** BEGIN **
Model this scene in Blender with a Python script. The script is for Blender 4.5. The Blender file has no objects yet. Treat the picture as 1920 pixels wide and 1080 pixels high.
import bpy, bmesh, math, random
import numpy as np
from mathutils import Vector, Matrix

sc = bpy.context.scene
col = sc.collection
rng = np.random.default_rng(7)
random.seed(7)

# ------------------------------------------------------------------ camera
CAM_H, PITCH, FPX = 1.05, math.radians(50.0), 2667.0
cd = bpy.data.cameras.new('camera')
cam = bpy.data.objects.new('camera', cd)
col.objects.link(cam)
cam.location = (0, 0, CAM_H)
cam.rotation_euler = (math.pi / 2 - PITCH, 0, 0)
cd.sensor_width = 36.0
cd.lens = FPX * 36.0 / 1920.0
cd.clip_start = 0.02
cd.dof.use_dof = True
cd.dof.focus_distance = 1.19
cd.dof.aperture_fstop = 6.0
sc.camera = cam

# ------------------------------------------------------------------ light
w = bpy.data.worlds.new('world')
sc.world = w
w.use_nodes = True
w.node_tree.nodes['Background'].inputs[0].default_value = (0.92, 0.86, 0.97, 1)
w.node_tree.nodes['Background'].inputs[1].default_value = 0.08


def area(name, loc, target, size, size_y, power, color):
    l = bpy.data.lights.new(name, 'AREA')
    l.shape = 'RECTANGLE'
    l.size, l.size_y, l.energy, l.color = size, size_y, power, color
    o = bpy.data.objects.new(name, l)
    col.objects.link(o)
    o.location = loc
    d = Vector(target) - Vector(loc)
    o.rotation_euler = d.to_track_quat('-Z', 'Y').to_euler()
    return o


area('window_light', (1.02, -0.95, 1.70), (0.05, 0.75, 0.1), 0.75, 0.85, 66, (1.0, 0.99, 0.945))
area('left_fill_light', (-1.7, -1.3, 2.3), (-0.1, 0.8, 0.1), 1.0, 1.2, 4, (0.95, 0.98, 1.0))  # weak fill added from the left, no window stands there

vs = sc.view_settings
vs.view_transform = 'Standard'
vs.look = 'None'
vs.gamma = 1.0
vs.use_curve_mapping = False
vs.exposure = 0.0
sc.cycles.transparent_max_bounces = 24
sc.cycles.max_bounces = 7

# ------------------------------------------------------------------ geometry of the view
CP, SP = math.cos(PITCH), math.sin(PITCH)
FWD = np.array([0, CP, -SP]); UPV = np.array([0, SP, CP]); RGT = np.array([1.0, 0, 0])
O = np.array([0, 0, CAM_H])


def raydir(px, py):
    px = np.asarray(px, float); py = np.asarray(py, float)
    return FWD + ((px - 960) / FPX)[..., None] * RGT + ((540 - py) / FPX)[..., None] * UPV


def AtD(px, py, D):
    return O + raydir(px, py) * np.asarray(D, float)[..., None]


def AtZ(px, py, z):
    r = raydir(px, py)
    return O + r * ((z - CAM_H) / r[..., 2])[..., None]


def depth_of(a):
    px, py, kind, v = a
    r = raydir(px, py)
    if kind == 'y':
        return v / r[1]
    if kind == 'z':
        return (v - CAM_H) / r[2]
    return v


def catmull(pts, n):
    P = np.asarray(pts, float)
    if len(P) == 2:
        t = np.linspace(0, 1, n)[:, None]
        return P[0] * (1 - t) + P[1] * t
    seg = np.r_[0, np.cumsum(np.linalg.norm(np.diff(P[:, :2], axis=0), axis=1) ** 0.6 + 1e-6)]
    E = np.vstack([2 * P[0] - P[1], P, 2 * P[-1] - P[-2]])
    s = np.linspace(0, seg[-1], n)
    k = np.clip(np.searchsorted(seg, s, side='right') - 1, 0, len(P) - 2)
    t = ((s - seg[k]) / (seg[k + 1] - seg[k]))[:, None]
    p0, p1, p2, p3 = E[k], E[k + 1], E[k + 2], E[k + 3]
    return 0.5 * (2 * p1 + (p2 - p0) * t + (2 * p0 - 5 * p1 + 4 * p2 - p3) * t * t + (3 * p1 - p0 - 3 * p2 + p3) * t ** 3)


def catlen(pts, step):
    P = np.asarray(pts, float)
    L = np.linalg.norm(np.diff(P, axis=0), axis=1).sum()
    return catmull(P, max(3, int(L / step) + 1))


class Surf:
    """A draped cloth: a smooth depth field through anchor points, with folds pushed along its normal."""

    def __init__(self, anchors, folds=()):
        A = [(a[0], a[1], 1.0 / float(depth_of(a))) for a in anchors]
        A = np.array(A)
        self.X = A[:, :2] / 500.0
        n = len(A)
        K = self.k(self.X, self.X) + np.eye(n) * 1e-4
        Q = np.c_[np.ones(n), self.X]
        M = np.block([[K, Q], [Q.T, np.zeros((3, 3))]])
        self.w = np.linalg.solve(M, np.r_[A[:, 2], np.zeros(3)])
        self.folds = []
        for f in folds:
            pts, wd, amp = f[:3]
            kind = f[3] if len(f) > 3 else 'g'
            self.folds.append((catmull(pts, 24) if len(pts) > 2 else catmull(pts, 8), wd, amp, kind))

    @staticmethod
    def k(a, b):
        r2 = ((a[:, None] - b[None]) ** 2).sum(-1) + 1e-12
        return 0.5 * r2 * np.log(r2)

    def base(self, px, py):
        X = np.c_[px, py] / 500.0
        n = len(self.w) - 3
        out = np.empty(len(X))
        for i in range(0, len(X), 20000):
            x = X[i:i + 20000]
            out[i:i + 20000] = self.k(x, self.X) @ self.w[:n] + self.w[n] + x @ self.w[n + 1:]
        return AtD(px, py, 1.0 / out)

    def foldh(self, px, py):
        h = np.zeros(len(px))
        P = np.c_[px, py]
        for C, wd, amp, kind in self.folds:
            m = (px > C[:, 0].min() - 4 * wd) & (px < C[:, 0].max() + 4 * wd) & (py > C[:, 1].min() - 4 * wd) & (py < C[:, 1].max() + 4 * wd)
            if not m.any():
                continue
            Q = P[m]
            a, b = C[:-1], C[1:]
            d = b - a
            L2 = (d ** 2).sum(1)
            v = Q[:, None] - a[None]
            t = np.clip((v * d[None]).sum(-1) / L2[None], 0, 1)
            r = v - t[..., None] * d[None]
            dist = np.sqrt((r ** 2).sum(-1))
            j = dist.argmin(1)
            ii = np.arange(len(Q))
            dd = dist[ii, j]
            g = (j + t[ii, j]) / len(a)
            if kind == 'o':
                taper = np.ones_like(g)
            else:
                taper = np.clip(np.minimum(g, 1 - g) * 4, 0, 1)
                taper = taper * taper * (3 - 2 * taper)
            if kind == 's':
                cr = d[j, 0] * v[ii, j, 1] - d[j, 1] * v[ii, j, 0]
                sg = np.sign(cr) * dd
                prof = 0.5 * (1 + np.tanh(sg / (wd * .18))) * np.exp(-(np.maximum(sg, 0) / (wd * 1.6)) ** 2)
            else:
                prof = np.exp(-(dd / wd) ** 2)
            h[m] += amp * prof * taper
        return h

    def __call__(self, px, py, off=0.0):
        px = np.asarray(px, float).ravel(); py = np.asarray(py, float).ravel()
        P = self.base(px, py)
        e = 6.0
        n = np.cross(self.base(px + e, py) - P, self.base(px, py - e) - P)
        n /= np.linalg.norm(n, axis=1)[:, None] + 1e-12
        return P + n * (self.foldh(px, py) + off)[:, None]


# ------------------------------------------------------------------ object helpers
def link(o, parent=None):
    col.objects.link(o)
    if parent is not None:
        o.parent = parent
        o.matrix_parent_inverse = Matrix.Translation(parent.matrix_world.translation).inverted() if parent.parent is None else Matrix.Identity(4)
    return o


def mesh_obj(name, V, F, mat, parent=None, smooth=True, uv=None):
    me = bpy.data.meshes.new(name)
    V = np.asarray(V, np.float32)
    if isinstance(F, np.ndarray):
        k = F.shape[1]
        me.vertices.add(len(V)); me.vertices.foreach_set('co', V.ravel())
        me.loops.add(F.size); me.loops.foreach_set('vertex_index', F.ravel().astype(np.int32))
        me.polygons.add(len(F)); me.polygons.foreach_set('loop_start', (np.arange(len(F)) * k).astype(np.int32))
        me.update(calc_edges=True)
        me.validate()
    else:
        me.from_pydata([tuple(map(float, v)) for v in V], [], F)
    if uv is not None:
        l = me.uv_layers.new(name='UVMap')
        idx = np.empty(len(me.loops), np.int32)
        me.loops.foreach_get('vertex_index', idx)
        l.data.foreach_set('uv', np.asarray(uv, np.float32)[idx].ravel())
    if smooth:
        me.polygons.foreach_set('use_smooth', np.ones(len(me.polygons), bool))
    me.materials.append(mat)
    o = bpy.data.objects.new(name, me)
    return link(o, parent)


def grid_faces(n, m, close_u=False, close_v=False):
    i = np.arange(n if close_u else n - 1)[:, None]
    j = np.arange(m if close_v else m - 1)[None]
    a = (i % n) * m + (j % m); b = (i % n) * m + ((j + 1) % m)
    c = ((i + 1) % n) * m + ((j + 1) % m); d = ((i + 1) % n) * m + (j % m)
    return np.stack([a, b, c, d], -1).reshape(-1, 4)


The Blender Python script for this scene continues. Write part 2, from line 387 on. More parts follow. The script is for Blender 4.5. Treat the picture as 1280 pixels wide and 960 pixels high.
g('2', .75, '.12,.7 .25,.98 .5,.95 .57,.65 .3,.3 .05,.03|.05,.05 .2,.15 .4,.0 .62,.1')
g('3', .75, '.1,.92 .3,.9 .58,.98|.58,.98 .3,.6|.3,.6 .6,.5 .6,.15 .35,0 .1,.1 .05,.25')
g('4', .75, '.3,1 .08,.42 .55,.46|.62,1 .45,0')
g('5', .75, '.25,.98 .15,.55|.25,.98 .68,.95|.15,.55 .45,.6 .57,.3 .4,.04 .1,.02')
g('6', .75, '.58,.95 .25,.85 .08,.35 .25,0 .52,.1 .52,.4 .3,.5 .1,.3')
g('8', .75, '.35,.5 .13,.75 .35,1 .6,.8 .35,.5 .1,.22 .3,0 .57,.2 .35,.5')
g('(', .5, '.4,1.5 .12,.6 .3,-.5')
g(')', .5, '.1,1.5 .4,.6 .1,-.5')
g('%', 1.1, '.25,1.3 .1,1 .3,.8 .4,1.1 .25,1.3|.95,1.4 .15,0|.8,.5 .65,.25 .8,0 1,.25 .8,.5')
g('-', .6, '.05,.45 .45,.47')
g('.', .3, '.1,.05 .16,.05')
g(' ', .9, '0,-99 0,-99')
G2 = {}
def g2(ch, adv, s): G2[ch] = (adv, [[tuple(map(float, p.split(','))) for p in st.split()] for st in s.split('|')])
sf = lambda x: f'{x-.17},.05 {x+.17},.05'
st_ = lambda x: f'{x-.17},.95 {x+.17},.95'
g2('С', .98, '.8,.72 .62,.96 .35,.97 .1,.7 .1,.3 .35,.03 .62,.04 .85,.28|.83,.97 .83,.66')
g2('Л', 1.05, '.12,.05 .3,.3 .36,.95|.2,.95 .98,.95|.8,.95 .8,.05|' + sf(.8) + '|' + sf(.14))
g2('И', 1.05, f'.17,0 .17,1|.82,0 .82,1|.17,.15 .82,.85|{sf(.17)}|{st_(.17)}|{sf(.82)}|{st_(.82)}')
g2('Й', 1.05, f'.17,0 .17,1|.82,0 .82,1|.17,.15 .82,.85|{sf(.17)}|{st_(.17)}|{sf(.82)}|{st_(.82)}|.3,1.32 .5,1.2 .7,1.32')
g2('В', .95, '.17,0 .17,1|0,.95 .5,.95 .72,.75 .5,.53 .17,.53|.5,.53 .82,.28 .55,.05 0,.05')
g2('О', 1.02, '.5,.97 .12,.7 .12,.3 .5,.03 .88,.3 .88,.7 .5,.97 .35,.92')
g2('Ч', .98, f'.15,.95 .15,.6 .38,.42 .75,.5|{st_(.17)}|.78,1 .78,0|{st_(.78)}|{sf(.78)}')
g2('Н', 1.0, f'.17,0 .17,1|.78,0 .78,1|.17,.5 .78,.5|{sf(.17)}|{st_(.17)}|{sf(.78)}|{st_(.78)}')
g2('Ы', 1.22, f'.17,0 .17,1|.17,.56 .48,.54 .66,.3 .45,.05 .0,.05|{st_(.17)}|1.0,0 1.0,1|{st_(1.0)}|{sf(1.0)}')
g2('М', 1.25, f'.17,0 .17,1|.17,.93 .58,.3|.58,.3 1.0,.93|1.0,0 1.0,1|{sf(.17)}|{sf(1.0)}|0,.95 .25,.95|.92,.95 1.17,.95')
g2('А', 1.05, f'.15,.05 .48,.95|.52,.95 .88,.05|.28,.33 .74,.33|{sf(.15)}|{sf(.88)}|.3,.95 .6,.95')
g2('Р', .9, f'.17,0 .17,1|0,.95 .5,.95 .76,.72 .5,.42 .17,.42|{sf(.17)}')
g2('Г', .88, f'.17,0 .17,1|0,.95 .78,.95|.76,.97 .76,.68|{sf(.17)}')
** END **
TASK INSTRUCTIONS>
Only the lines from the one holding "The Blender Python" through the end of the listing should be given again, exactly and with both ends included.

COMPLETED TASK>
The Blender Python script for this scene continues. Write part 2, from line 387 on. More parts follow. The script is for Blender 4.5. Treat the picture as 1280 pixels wide and 960 pixels high.
g('2', .75, '.12,.7 .25,.98 .5,.95 .57,.65 .3,.3 .05,.03|.05,.05 .2,.15 .4,.0 .62,.1')
g('3', .75, '.1,.92 .3,.9 .58,.98|.58,.98 .3,.6|.3,.6 .6,.5 .6,.15 .35,0 .1,.1 .05,.25')
g('4', .75, '.3,1 .08,.42 .55,.46|.62,1 .45,0')
g('5', .75, '.25,.98 .15,.55|.25,.98 .68,.95|.15,.55 .45,.6 .57,.3 .4,.04 .1,.02')
g('6', .75, '.58,.95 .25,.85 .08,.35 .25,0 .52,.1 .52,.4 .3,.5 .1,.3')
g('8', .75, '.35,.5 .13,.75 .35,1 .6,.8 .35,.5 .1,.22 .3,0 .57,.2 .35,.5')
g('(', .5, '.4,1.5 .12,.6 .3,-.5')
g(')', .5, '.1,1.5 .4,.6 .1,-.5')
g('%', 1.1, '.25,1.3 .1,1 .3,.8 .4,1.1 .25,1.3|.95,1.4 .15,0|.8,.5 .65,.25 .8,0 1,.25 .8,.5')
g('-', .6, '.05,.45 .45,.47')
g('.', .3, '.1,.05 .16,.05')
g(' ', .9, '0,-99 0,-99')
G2 = {}
def g2(ch, adv, s): G2[ch] = (adv, [[tuple(map(float, p.split(','))) for p in st.split()] for st in s.split('|')])
sf = lambda x: f'{x-.17},.05 {x+.17},.05'
st_ = lambda x: f'{x-.17},.95 {x+.17},.95'
g2('С', .98, '.8,.72 .62,.96 .35,.97 .1,.7 .1,.3 .35,.03 .62,.04 .85,.28|.83,.97 .83,.66')
g2('Л', 1.05, '.12,.05 .3,.3 .36,.95|.2,.95 .98,.95|.8,.95 .8,.05|' + sf(.8) + '|' + sf(.14))
g2('И', 1.05, f'.17,0 .17,1|.82,0 .82,1|.17,.15 .82,.85|{sf(.17)}|{st_(.17)}|{sf(.82)}|{st_(.82)}')
g2('Й', 1.05, f'.17,0 .17,1|.82,0 .82,1|.17,.15 .82,.85|{sf(.17)}|{st_(.17)}|{sf(.82)}|{st_(.82)}|.3,1.32 .5,1.2 .7,1.32')
g2('В', .95, '.17,0 .17,1|0,.95 .5,.95 .72,.75 .5,.53 .17,.53|.5,.53 .82,.28 .55,.05 0,.05')
g2('О', 1.02, '.5,.97 .12,.7 .12,.3 .5,.03 .88,.3 .88,.7 .5,.97 .35,.92')
g2('Ч', .98, f'.15,.95 .15,.6 .38,.42 .75,.5|{st_(.17)}|.78,1 .78,0|{st_(.78)}|{sf(.78)}')
g2('Н', 1.0, f'.17,0 .17,1|.78,0 .78,1|.17,.5 .78,.5|{sf(.17)}|{st_(.17)}|{sf(.78)}|{st_(.78)}')
g2('Ы', 1.22, f'.17,0 .17,1|.17,.56 .48,.54 .66,.3 .45,.05 .0,.05|{st_(.17)}|1.0,0 1.0,1|{st_(1.0)}|{sf(1.0)}')
g2('М', 1.25, f'.17,0 .17,1|.17,.93 .58,.3|.58,.3 1.0,.93|1.0,0 1.0,1|{sf(.17)}|{sf(1.0)}|0,.95 .25,.95|.92,.95 1.17,.95')
g2('А', 1.05, f'.15,.05 .48,.95|.52,.95 .88,.05|.28,.33 .74,.33|{sf(.15)}|{sf(.88)}|.3,.95 .6,.95')
g2('Р', .9, f'.17,0 .17,1|0,.95 .5,.95 .76,.72 .5,.42 .17,.42|{sf(.17)}')
g2('Г', .88, f'.17,0 .17,1|0,.95 .78,.95|.76,.97 .76,.68|{sf(.17)}')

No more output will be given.